New Mexico has a lot of renewable and non renewable resources, which include oil, gas, and coal, and renewable resources such as wind, solar, geothermal, and biomass. “We believe we can diversify our resources, while we’re reducing demand for energy,” said Martinez. “The U.S. is about half as energy efficient as Japan and Europe. We use 25 percent of the world’s fuel supply. There’s a lot of room to take advantage of efficiencies. We feel we can protect our citizens from energy shortages and price spikes and expanding economic development by reducing our dependence on energy imports. We can get some energy security if we handle policies in the right way.”

His discussion focused mostly on what policies and programs were in place in New Mexico to move the state forward in the use of renewable energy. New Mexico Governor Richardson is proactive in energy field, and has formed a Clean Energy Development Council which pushes clean energy around the state

Major program areas of the council include renewable fuels such as ethanol, biodiesel, compressed natural gas, propane, and hydrogen. For renewable energy, solar, wind, biomass, and geothermal.

EMNRD has dedicated $100,000 from state funding sources to support infrastructure development.
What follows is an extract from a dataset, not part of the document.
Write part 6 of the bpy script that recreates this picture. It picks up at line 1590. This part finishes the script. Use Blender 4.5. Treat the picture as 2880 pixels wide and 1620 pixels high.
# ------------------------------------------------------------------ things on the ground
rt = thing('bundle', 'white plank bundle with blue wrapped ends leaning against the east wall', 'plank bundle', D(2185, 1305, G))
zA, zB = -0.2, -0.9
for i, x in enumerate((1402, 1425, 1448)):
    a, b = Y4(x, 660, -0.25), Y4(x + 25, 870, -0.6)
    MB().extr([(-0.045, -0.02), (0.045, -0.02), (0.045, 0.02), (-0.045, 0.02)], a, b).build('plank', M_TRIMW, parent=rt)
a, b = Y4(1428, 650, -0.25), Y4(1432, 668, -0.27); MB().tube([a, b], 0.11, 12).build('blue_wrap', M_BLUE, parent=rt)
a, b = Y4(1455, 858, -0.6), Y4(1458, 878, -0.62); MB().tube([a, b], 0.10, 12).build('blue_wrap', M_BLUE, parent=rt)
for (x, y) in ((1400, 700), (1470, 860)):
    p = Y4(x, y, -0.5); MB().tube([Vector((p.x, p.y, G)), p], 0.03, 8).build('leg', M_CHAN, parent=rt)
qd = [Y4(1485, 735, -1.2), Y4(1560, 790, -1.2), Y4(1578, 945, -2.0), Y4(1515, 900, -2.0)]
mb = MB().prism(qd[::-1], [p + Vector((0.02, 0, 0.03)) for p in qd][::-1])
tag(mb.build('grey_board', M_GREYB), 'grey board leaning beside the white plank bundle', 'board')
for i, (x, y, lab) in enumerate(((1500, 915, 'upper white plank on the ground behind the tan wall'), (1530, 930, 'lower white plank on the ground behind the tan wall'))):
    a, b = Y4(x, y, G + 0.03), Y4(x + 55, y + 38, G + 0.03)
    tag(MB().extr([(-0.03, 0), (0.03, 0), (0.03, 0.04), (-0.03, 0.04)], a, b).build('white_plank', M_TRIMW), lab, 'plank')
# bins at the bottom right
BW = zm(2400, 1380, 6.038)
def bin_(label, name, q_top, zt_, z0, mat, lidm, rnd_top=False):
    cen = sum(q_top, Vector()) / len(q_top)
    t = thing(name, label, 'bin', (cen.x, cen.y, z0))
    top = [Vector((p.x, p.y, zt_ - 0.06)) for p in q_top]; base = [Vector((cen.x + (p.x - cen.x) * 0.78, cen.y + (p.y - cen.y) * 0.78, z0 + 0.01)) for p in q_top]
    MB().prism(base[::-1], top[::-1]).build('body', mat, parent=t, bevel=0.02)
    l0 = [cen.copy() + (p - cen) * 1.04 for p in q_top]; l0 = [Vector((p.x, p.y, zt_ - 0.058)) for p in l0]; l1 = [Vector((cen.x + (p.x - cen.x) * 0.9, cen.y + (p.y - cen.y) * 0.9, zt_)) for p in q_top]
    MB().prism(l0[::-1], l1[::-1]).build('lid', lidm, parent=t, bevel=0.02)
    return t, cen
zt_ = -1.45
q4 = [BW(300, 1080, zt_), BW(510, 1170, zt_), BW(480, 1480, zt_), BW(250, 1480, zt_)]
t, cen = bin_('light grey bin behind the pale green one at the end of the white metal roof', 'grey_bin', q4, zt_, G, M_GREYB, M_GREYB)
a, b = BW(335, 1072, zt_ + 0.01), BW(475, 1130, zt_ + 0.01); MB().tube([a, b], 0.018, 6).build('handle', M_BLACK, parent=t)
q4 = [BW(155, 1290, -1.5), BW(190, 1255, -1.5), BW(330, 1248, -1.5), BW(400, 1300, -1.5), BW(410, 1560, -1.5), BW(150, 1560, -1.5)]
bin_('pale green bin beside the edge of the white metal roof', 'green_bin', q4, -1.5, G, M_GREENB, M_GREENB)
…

New Mexico has so many sunny days and is second in the nation in solar resources. Solar resources can be used in a distributed way by using solar panels on buildings and in agricultural activities. Solar can also be used for thermal – for space cooling and water heating.

“We have a keen interest in concentrating solar power in a huge centrally located facility that we don’t have in New Mexico yet,” said Martinez. “They have them in California. There is a big capital investment up front, pays for itself over time because sun is a renewable energy source, and free. It could be very cost effective in New Mexico.”